There are two approaches to the problem of allowing exchange between mutual credit circles.
The first approach is to create a meta circle, which is to say, a new currency. This leads to a plethora of currencies, and to each user having a plethora of balances, and then on to the hugely complex business of creating a secondary market in currencies with floating exchange rates, brokers, speculation etc. This is how national currencies work now, and local currencies could work in the same way. I agree that non-hour based currencies should have the option of 'floating' on a free market. The infrastructure required to manage all of this cumbersome but not crippling. So saying, the cc movement can't support all this at the moment.
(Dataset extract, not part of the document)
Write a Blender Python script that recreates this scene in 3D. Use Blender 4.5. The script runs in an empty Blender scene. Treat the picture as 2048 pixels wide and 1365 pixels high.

To the extent that we go down this road, we will, in the early days be faced with all sorts of technical limitations which will make the currencies cumbersome to use.
Michael Linton is proposing that we take this to the extreme; that currencies should be numerous and unregulated, and the best will rise to prominence. Most people are unable to take that leap and prefer the confidence that their currency is redeemable, rather than the confidence that someone will extend them credit in some other currency.
The 'intertrading' approach practiced by CES and many of the Tauschringe uses proxy accounts for all outside transactions. I have described this in detail elsewhere. This has the advantage that everyone trades in his 'native' currency, and the conversion is done at an agreed rate.
Doing this with mutual credit systems really highlights the balance of trade problem. A community that buys more than it sells from outside will soon have a balance-of-trade problem, where the intertrading account holds a large positive balance and all the members are hovering around their nominal minimum limits. Meanwhile their neighbour will be experiencing the opposite problem until the balance of trade can be restored. Some would say this isn't a problem, this is an accounting system premised on balanced economies. the communities have to work together so that they trade equitably. For me this isn't a problem. I like this approach because it is easy to use and creates a balanced, cellular economy.
The main limitation of the intertrading approach is with the exchange rates. In the real world, the value of different things goes up and down, and you can't always value one thing in terms of another. How many loaves of wholemeal organic bread is your kidney worth? But exchange rates are not a problem if everyone is on the same baseline; and in the current climate of creating an alternative to national currencies, the baseline is always hours of labour.
So the synthesis is to have an intertrading network where hours of labour are traded, but with attention being paid in each cell to the balance of trade. Each member cell in the network will need to have some kind of oversight, or comply to some standards the most important of which concern the balance of trade. The infrastructure shouldn't be limited to just to just these currencies, however. It needs to be possible to create arbitrary currencies and hold several in your wallet. Later we will make that easier.
The task now is to make an extensible intertrading network which uses the hour as the base unit. We must leave room for other-based currencies for when the resources are available.